§ **Data shown**:
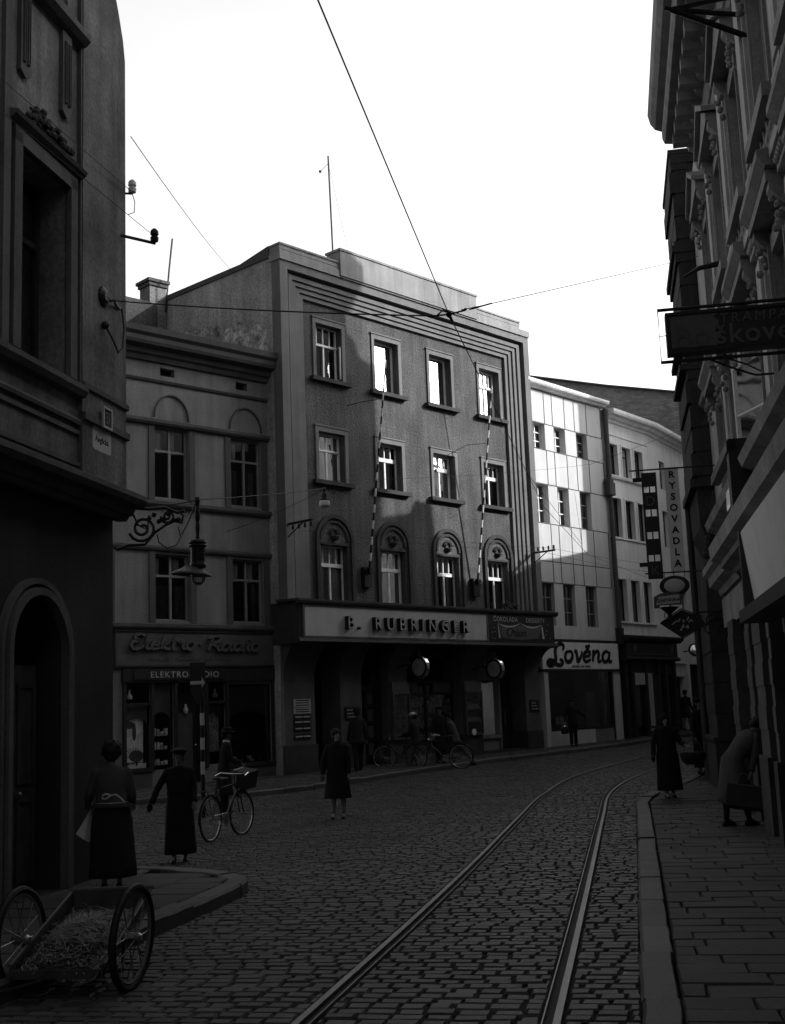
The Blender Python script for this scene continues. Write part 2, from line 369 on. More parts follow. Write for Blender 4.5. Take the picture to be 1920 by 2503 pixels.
def window(par, x0, x1, z0, z1, y, style='casement', fm='wframe', glass='glass', curt=None, fw=.055, room='room', room_d=.45, heavy=.07):
    """frame mesh (window) > pane, curtain, room lining"""
    mb = MB(); frame_rect(mb, x0, x1, z0, z1, fw, y, y+.06); xm = (x0+x1)/2
    if style == 'casement':       # transom two thirds up, two lights above and below
        zt = z0+(z1-z0)*.66
        mb.box(x0+fw, x1-fw, y-.015, y+.05, zt, zt+heavy); mb.box(xm-.035, xm+.035, y-.008, y+.05, z0+fw, zt); mb.box(xm-.03, xm+.03, y-.005, y+.05, zt+heavy, z1-fw)
    elif style == 'modern':       # narrow four-light transom above two casements
        zt = z0+(z1-z0)*.63
        mb.box(x0+fw, x1-fw, y-.03, y+.05, zt, zt+heavy)
        mb.box(xm-.03, xm+.03, y-.008, y+.05, z0+fw, zt)
        for k in (1, 2, 3): xx = x0+(x1-x0)*k/4; mb.box(xx-.016, xx+.016, y, y+.04, zt+heavy, z1-fw)
    elif style == 'bars':         # slim three-row bars
        mb.box(xm-.022, xm+.022, y-.005, y+.05, z0+fw, z1-fw)
        for k in (1, 2): zz = z0+(z1-z0)*k/3; mb.box(x0+fw, x1-fw, y, y+.04, zz-.018, zz+.018)
    elif style == 'open':
        mb.box(x0+fw, x0+fw+.03, y, y+.05, z0+fw, z1-fw)
    elif style == 'plain':
        zt = z0+(z1-z0)*.7
        mb.box(x0+fw, x1-fw, y-.005, y+.05, zt, zt+.04); mb.box(xm-.02, xm+.02, y, y+.04, z0+fw, zt)
    o = mb.build('window', fm, par)
    MB().add([(x0+.01, y+.03, z0+.01), (x1-.01, y+.03, z0+.01), (x1-.01, y+.03, z1-.01), (x0+.01, y+.03, z1-.01)], [(0,1,2,3)]).build('pane', glass, o)
    rb = MB(); e = .02
    rb.add([(x0-e,y+room_d,z0-e),(x1+e,y+room_d,z0-e),(x1+e,y+room_d,z1+e),(x0-e,y+room_d,z1+e),(x0-e,y+.07,z0-e),(x1+e,y+.07,z0-e),(x1+e,y+.07,z1+e),(x0-e,y+.07,z1+e)],
           [(0,1,2,3),(0,1,5,4),(1,2,6,5),(2,3,7,6),(3,0,4,7)])
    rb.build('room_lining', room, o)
    if curt:
        for (a, b, c, d, mt) in curt:
            if rng.random() < .12: continue
            a = min(max(a+rng.uniform(-.06,.06), .02), .9); b = max(a+.08, min(b+rng.uniform(-.1,.1), .98)); d = min(.97, d+rng.uniform(-.06,.04)) if c < .5 else d
            curtain_mesh(x0+(x1-x0)*a, x0+(x1-x0)*b, z0+(z1-z0)*c, z0+(z1-z0)*d, y+.14).build('curtain', mt, o)
    return o
def text(s, size, mat, parent, loc, name='lettering', extrude=.01, align='CENTER', space=1.0, rot=(R(90), 0, 0), sx=1.0, bold=0.0, shear=0.0, each=False):
    c = bpy.data.curves.new(name, 'FONT'); c.body = s; c.size = size; c.extrude = extrude; c.align_x = align; c.space_character = space; c.offset = bold; c.shear = shear
    c.resolution_u = 3
    t = bpy.data.objects.new(name, c); COL.objects.link(t)
    me = bpy.data.meshes.new_from_object(t.evaluated_get(bpy.context.evaluated_depsgraph_get()))
    bpy.data.objects.remove(t)
    me.materials.clear(); me.materials.append(M[mat]); me.name = name
    if each:
        q = MB(); q.v = [tuple(v.co) for v in me.vertices]; q.f = [tuple(p.vertices) for p in me.polygons]
        for vs_, fs_ in q.clusters(.002):
            g = MB(); g.v = vs_; g.f = fs_; g._build('letter', mat, parent, False, loc, rot)
        return None
    o = bpy.data.objects.new(name, me); COL.objects.link(o); o.parent = parent; o.location = loc; o.rotation_euler = rot; o.scale = (sx, 1, 1)
    return o
def smooth_line(pts, k=6):
    P = [Vector((p[0], p[1], 0)) for p in pts]; out = []
    if len(P) == 2: return [tuple(P[0][:2]), tuple(P[1][:2])]
    for i in range(len(P)-1):
        p0, p1, p2, p3 = P[max(i-1, 0)], P[i], P[i+1], P[min(i+2, len(P)-1)]
        for j in range(k):
            t = j/k
            q = .5*((2*p1)+(p2-p0)*t+(2*p0-5*p1+4*p2-p3)*t*t+(3*p1-p0-3*p2+p3)*t**3); out.append((q.x, q.y))
    out.append(tuple(P[-1][:2])); return out
def ribbon(mb, line, wd, y0, y1, shape=None):
    """brush stroke in the x-z plane, between y0 and y1; wd may taper by shape(t)"""
    L = smooth_line(line) if len(line) > 2 else line
    n = len(L); lft, rgt = [], []
    for i, (x, z) in enumerate(L):
        a = L[max(i-1, 0)]; b = L[min(i+1, n-1)]; dx, dz = b[0]-a[0], b[1]-a[1]; l = math.hypot(dx, dz) or 1
        h = wd/2*(shape(i/(n-1)) if shape else 1.0)
        lft.append((x-dz/l*h, z+dx/l*h)); rgt.append((x+dz/l*h, z-dx/l*h))
    vs = []
    for p, q in zip(lft, rgt): vs += [(p[0], y0, p[1]), (q[0], y0, q[1]), (q[0], y1, q[1]), (p[0], y1, p[1])]
    fs = [(0,1,2,3), (4*n-4, 4*n-3, 4*n-2, 4*n-1)]
    for i in range(n-1):
        for j in range(4): fs.append((4*i+j, 4*i+(j+1) % 4, 4*i+4+(j+1) % 4, 4*i+4+j))
    mb.add(vs, fs)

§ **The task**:
Copy every line of the data word for word, omitting the images.

§ **Response to the exercise**:
The Blender Python script for this scene continues. Write part 2, from line 369 on. More parts follow. Write for Blender 4.5. Take the picture to be 1920 by 2503 pixels.
def window(par, x0, x1, z0, z1, y, style='casement', fm='wframe', glass='glass', curt=None, fw=.055, room='room', room_d=.45, heavy=.07):
    """frame mesh (window) > pane, curtain, room lining"""
    mb = MB(); frame_rect(mb, x0, x1, z0, z1, fw, y, y+.06); xm = (x0+x1)/2
    if style == 'casement':       # transom two thirds up, two lights above and below
        zt = z0+(z1-z0)*.66
        mb.box(x0+fw, x1-fw, y-.015, y+.05, zt, zt+heavy); mb.box(xm-.035, xm+.035, y-.008, y+.05, z0+fw, zt); mb.box(xm-.03, xm+.03, y-.005, y+.05, zt+heavy, z1-fw)
    elif style == 'modern':       # narrow four-light transom above two casements
        zt = z0+(z1-z0)*.63
        mb.box(x0+fw, x1-fw, y-.03, y+.05, zt, zt+heavy)
        mb.box(xm-.03, xm+.03, y-.008, y+.05, z0+fw, zt)
        for k in (1, 2, 3): xx = x0+(x1-x0)*k/4; mb.box(xx-.016, xx+.016, y, y+.04, zt+heavy, z1-fw)
    elif style == 'bars':         # slim three-row bars
        mb.box(xm-.022, xm+.022, y-.005, y+.05, z0+fw, z1-fw)
        for k in (1, 2): zz = z0+(z1-z0)*k/3; mb.box(x0+fw, x1-fw, y, y+.04, zz-.018, zz+.018)
    elif style == 'open':
        mb.box(x0+fw, x0+fw+.03, y, y+.05, z0+fw, z1-fw)
    elif style == 'plain':
        zt = z0+(z1-z0)*.7
        mb.box(x0+fw, x1-fw, y-.005, y+.05, zt, zt+.04); mb.box(xm-.02, xm+.02, y, y+.04, z0+fw, zt)
    o = mb.build('window', fm, par)
    MB().add([(x0+.01, y+.03, z0+.01), (x1-.01, y+.03, z0+.01), (x1-.01, y+.03, z1-.01), (x0+.01, y+.03, z1-.01)], [(0,1,2,3)]).build('pane', glass, o)
    rb = MB(); e = .02
    rb.add([(x0-e,y+room_d,z0-e),(x1+e,y+room_d,z0-e),(x1+e,y+room_d,z1+e),(x0-e,y+room_d,z1+e),(x0-e,y+.07,z0-e),(x1+e,y+.07,z0-e),(x1+e,y+.07,z1+e),(x0-e,y+.07,z1+e)],
           [(0,1,2,3),(0,1,5,4),(1,2,6,5),(2,3,7,6),(3,0,4,7)])
    rb.build('room_lining', room, o)
    if curt:
        for (a, b, c, d, mt) in curt:
            if rng.random() < .12: continue
            a = min(max(a+rng.uniform(-.06,.06), .02), .9); b = max(a+.08, min(b+rng.uniform(-.1,.1), .98)); d = min(.97, d+rng.uniform(-.06,.04)) if c < .5 else d
            curtain_mesh(x0+(x1-x0)*a, x0+(x1-x0)*b, z0+(z1-z0)*c, z0+(z1-z0)*d, y+.14).build('curtain', mt, o)
    return o
def text(s, size, mat, parent, loc, name='lettering', extrude=.01, align='CENTER', space=1.0, rot=(R(90), 0, 0), sx=1.0, bold=0.0, shear=0.0, each=False):
    c = bpy.data.curves.new(name, 'FONT'); c.body = s; c.size = size; c.extrude = extrude; c.align_x = align; c.space_character = space; c.offset = bold; c.shear = shear
    c.resolution_u = 3
    t = bpy.data.objects.new(name, c); COL.objects.link(t)
    me = bpy.data.meshes.new_from_object(t.evaluated_get(bpy.context.evaluated_depsgraph_get()))
    bpy.data.objects.remove(t)
    me.materials.clear(); me.materials.append(M[mat]); me.name = name
    if each:
        q = MB(); q.v = [tuple(v.co) for v in me.vertices]; q.f = [tuple(p.vertices) for p in me.polygons]
        for vs_, fs_ in q.clusters(.002):
            g = MB(); g.v = vs_; g.f = fs_; g._build('letter', mat, parent, False, loc, rot)
        return None
    o = bpy.data.objects.new(name, me); COL.objects.link(o); o.parent = parent; o.location = loc; o.rotation_euler = rot; o.scale = (sx, 1, 1)
    return o
def smooth_line(pts, k=6):
    P = [Vector((p[0], p[1], 0)) for p in pts]; out = []
    if len(P) == 2: return [tuple(P[0][:2]), tuple(P[1][:2])]
    for i in range(len(P)-1):
        p0, p1, p2, p3 = P[max(i-1, 0)], P[i], P[i+1], P[min(i+2, len(P)-1)]
        for j in range(k):
            t = j/k
            q = .5*((2*p1)+(p2-p0)*t+(2*p0-5*p1+4*p2-p3)*t*t+(3*p1-p0-3*p2+p3)*t**3); out.append((q.x, q.y))
    out.append(tuple(P[-1][:2])); return out
def ribbon(mb, line, wd, y0, y1, shape=None):
    """brush stroke in the x-z plane, between y0 and y1; wd may taper by shape(t)"""
    L = smooth_line(line) if len(line) > 2 else line
    n = len(L); lft, rgt = [], []
    for i, (x, z) in enumerate(L):
        a = L[max(i-1, 0)]; b = L[min(i+1, n-1)]; dx, dz = b[0]-a[0], b[1]-a[1]; l = math.hypot(dx, dz) or 1
        h = wd/2*(shape(i/(n-1)) if shape else 1.0)
        lft.append((x-dz/l*h, z+dx/l*h)); rgt.append((x+dz/l*h, z-dx/l*h))
    vs = []
    for p, q in zip(lft, rgt): vs += [(p[0], y0, p[1]), (q[0], y0, q[1]), (q[0], y1, q[1]), (p[0], y1, p[1])]
    fs = [(0,1,2,3), (4*n-4, 4*n-3, 4*n-2, 4*n-1)]
    for i in range(n-1):
        for j in range(4): fs.append((4*i+j, 4*i+(j+1) % 4, 4*i+4+(j+1) % 4, 4*i+4+j))
    mb.add(vs, fs)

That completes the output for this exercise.